Charge-off – Process of removing a loan or portion of a loan from our balance sheet because it is considered uncollectible. We also record a charge-off when a loan is transferred from portfolio holdings to held for sale by reducing the loan carrying amount to the fair value of the loan, if fair value is less than carrying amount.

Common shareholders’ equity – Total shareholders' equity less the liquidation value of preferred stock.

Credit valuation adjustment – Represents an adjustment to the fair value of our derivatives for our own and counterparties’ non-performance risk.

Criticized commercial loans – Loans with potential or identified weaknesses based upon internal risk ratings that comply with the regulatory classification definitions of “special mention,” “substandard” or “doubtful.”

Current Expected Credit Loss (CECL) – Methodology for estimating the allowance for credit losses on in-scope financial assets held at amortized cost and unfunded lending related commitments which uses a combination of expected losses over a reasonable and supportable forecast period, a reversion period and long run average credit losses for their estimated contractual term.

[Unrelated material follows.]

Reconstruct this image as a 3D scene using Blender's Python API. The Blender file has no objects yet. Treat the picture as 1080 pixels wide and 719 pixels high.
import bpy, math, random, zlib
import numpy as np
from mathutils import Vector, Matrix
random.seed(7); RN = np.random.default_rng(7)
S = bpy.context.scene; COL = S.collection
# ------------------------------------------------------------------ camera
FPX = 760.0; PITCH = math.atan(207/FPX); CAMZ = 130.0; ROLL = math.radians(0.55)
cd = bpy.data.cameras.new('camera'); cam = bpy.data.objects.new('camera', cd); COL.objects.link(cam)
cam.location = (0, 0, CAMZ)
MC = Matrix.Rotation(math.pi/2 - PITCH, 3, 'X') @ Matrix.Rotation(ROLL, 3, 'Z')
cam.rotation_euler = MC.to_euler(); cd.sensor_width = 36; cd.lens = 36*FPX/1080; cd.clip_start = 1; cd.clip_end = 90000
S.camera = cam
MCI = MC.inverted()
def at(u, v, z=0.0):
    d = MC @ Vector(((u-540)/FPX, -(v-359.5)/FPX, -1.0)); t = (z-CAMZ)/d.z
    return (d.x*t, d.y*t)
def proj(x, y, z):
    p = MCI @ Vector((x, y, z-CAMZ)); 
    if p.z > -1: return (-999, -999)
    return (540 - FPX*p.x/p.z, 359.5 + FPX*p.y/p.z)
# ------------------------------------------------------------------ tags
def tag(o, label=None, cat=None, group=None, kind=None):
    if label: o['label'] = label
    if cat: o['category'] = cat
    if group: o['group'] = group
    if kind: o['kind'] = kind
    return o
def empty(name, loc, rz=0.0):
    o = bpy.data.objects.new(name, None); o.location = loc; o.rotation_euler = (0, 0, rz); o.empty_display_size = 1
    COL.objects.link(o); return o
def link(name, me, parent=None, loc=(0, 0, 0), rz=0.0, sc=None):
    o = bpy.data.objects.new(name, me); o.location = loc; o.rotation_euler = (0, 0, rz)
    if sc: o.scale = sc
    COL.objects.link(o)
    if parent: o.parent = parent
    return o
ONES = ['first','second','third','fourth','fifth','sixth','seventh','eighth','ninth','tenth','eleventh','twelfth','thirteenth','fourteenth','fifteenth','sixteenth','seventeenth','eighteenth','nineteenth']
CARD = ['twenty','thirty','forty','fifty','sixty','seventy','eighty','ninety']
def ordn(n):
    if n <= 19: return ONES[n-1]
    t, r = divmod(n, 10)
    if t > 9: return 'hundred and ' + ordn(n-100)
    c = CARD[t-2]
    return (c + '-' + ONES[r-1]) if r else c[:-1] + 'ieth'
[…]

Discretionary client assets under management – Assets over which we have sole or shared investment authority for our customers/clients. We do not include these assets on our Consolidated Balance Sheet.

Earning assets – Assets that generate income, which include: interest-earning deposits with banks; loans held for sale; loans; investment securities; and certain other assets.

Effective duration – A measurement, expressed in years, that, when multiplied by a change in interest rates, would approximate the percentage change in value of on- and off- balance sheet positions.

Efficiency – Noninterest expense divided by total revenue.

Fair value – The price that would be received to sell an asset or paid to transfer a liability in an orderly transaction between market participants at the measurement date.

Fee income – Refers to the following categories within Noninterest income: Asset management and brokerage, Capital markets and advisory, Card and cash management, Lending and deposit services, and Residential and commercial mortgage.

GAAP – Accounting principles generally accepted in the United States of America.

Leverage ratio – Basel III Tier 1 capital divided by average quarterly adjusted total assets.


THE PNC FINANCIAL SERVICES GROUP, INC.

Page 20
Nondiscretionary client assets under administration – Assets we hold for our customers/clients in a nondiscretionary, custodial capacity. We do not include these assets on our Consolidated Balance Sheet.

Nonperforming assets – Nonperforming assets include nonperforming loans, OREO and foreclosed assets. We do not accrue interest income on assets classified as nonperforming.

Nonperforming loans – Loans accounted for at amortized cost whose credit quality has deteriorated to the extent that full collection of contractual principal and interest is not probable. Interest income is not recognized on nonperforming loans. Nonperforming loans exclude certain government insured or guaranteed loans for which we expect to collect substantially all principal and interest, loans held for sale and loans accounted for under the fair value option.

Operating leverage – The period to period dollar or percentage change in total revenue less the dollar or percentage change in noninterest expense. A positive variance indicates that revenue growth exceeded expense growth (i.e., positive operating leverage) while a negative variance implies expense growth exceeded revenue growth (i.e., negative operating leverage).

Other real estate owned (OREO) and foreclosed assets – Assets taken in settlement of troubled loans primarily through deed-in-lieu of foreclosure or foreclosure. Foreclosed assets include real and personal property. Certain assets that have a government-guarantee which are classified as other receivables are excluded.

Risk-weighted assets – Computed by the assignment of specific risk-weights (as defined by the Board of Governors of the Federal Reserve System) to assets and off-balance sheet instruments.

Servicing rights – Intangible assets or liabilities created by an obligation to service assets for others. Typical servicing rights include the right to receive a fee for collecting and forwarding payments on loans and related taxes and insurance premiums held in escrow.

Supplementary leverage ratio – Basel III Tier 1 capital divided by Supplementary leverage exposure.

Tailoring Rules – Rules adopted by the federal banking agencies to better tailor the application of their capital, liquidity, and enhanced prudential requirements for banking organizations to the asset size and risk profile (as measured by certain regulatory metrics) of the banking organization. Effective January 1, 2020, the agencies' capital and liquidity rules classify all BHCs with $100 billion or more in total assets into one of four categories (Category I, Category II, Category III, and Category IV).

Taxable-equivalent interest income – The interest income earned on certain assets that is completely or partially exempt from federal income tax. These tax-exempt instruments typically yield lower returns than taxable investments.

Unfunded lending related commitments – Standby letters of credit, financial guarantees, commitments to extend credit and similar unfunded obligations that are not unilaterally, unconditionally, cancelable at PNC’s option.